RELEVANCE OF CULTURE
Over at Grove Town, the school played host to a number of primary and secondary schools in the parish in a day-long festival of the skills of the participating schools in dance, music, speech and the steel-band from Christiana High School was simply awesome. Each child and parent who attended contributed $50 for the sumptuous Jamaican meal that was served at lunch time. How would these activities be graded? Maybe they wouldn't be. That's not really learning, is it? And it will never get them into the University of Anywhere. There's a topic worth researching: how many university graduates have ever come from those parts? How many famous Jamaicans? Well, there you have it.
What is the value of this Jamaica Day anyway? And, in any case, there are University graduates who haven't the faintest notion of the size of the island. Nay, they could hardly name the first two Prime Ministers or say anything worthwhile about Northern St. Catherine or Southern Manchester. Nuh country dat an ah town ah carry de swing. The University of Town has subjects with desirable grades.
Could they construct a stage from plyboard with desks as the base using the combination desks as the steps on which to climb to perform on said stage? Would they perform on such a stage? The children at Mount Nebo and Grove Town were proud of that they could and did. But out in the boondocks where there are few names to drop (and some that should be dropped) no big money since yam don't fetch dat, few fancy cars and degrees hanging on walls, the determinants of who you are in Town, no one knows their names.

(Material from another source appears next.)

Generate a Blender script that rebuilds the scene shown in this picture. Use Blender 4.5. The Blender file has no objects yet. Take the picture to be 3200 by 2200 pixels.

Or rates their mannerliness or their warm, loving and caring personalities.
MATERIAL TRAPPINGS
In the void in which these qualities are ignored or underrated, men get plenty of attention by making duppies and shooting corpses, so that men may study or lament how men came to this. Mobs of the brightest and the best of us, with subjects and high positions hunt thieves with machetes and sticks to enhance our reputation as a nation of murderers who kill thieves to prove that we are better than them. And the bid to be "better than" takes us to some very strange places with baffling names like drug pushers, area dons, mules and all the other labels with which we hunt the material trappings in this culture that worships at the shrine of the material, the more costly the better, and frustrate and backbench those not similarly trapped.
Maybe the communities of Mount Nebo and Grove Town want us to pay attention to a different set of details. Like how we use our available resources to excite our children to manifest their uniqueness; to be proud of who they are and what they produce; to recognise the value of every skill and every accomplishment - to celebrate God and the big right hand and whatever other talents he has given each and every one for our collective well being.
But we too love hindsight, nearly as much as we seem to relish in the manifestations of our worst predictions. It is so much easier than finding the courage to sit down together and write an agenda which does not require us to do anything but affirm, like the Cuban poet, that to be, simply to be, in this time and this latitude is a very significant victory.